US Interest-only Mortgages
In the United States, a five- or ten-year interest-only period is typical. After this time, the principal balance is amortized for the remaining term. In other words, if a borrower had a thirty-year mortgage loan and the first ten years were interest only, at the end of the first ten years, the principal balance would be amortized for the remaining period of twenty years. The practical result is that the early payments (in the interest-only period) are substantially lower than the later payments. This gives the borrower more flexibility because he is not forced to make payments towards principal. Indeed, it also enables a borrower who expects to increase his salary substantially over the course of the loan to borrow more than he would have otherwise been able to afford, or investors to generate cashflow when they might not otherwise be able to. During the interest-only years of the mortgage, the loan balance will not decrease unless the borrower makes additional payments towards principal. Under a conventional amortizing mortgage, the portion of a payment that represents principal is very small in the early years (the same period of time that would be interest-only).

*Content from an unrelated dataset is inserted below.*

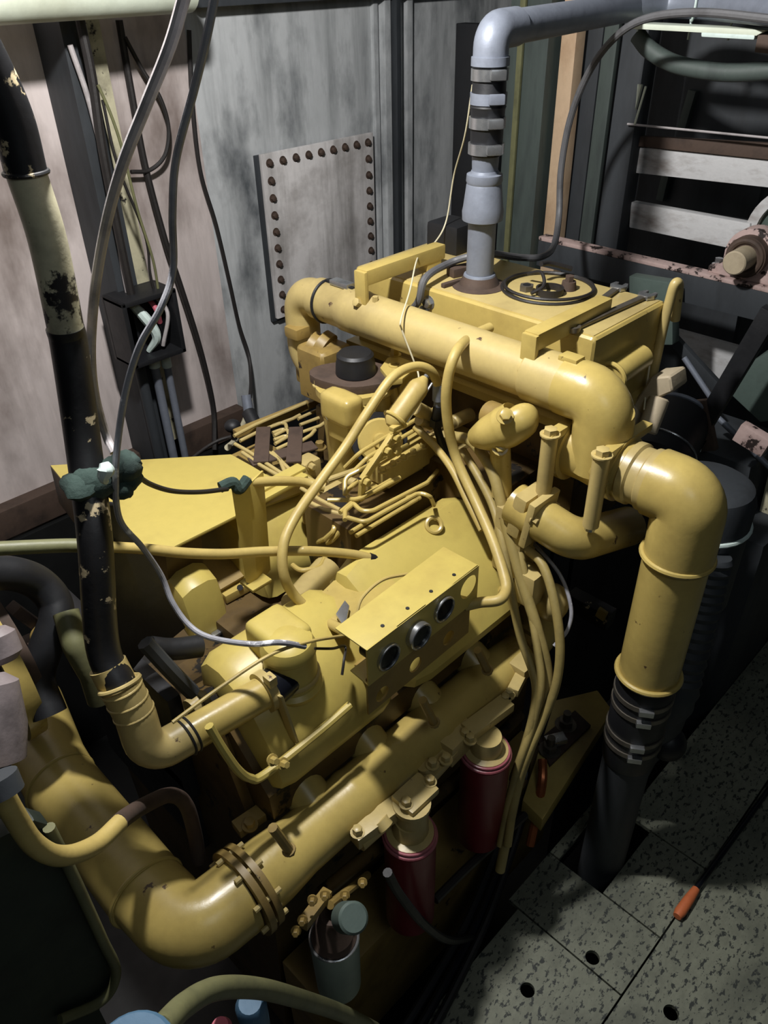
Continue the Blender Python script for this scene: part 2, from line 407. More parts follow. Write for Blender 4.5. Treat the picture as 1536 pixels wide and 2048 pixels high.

Interest-only loans represent a somewhat higher risk for lenders, and therefore are subject to a slightly higher interest rate. Combined with little or no down payment, the adjustable rate (ARM) variety of interest only mortgages are sometimes indicative of a buyer taking on too much risk- especially when that buyer is unlikely to qualify under more conservative loan structures. Because a homeowner does not build any equity in an interest-only loan he may be adversely affected by prevailing market conditions at the time he is either ready to sell the house or refinance. He may find himself unable to afford the higher regularly amortized payments at the end of the interest only period, unable to refinance due to lack of equity, and unable to sell if demand for housing has weakened.
Due to the speculative aspects of relying on home appreciation which may or may not happen, many financial experts such as Suze Orman advise against interest-only loans for which a borrower would not otherwise qualify. The types of interest-only loans that rely on home appreciation would be negative amortization loans, which most financial institutions discontinued in mid-2008.
A recent study published by the Chicago Federal Reserve Board verified that most Americans can benefit from funding tax deferred accounts rather than paying down mortgage balances. Homeowners sometimes use interest-only loans for freeing up monthly cash to fund retirement accounts. 3.4 million households don't contribute at all to their retirement but do accelerate the pay down of their mortgages. "Those households are losing from 11 to 17 cents for each dollar they put into a faster mortgage payoff", per the Chicago Federal Reserve study published by the National Bureau of Economic Research and reiterated in the Chicago Tribune.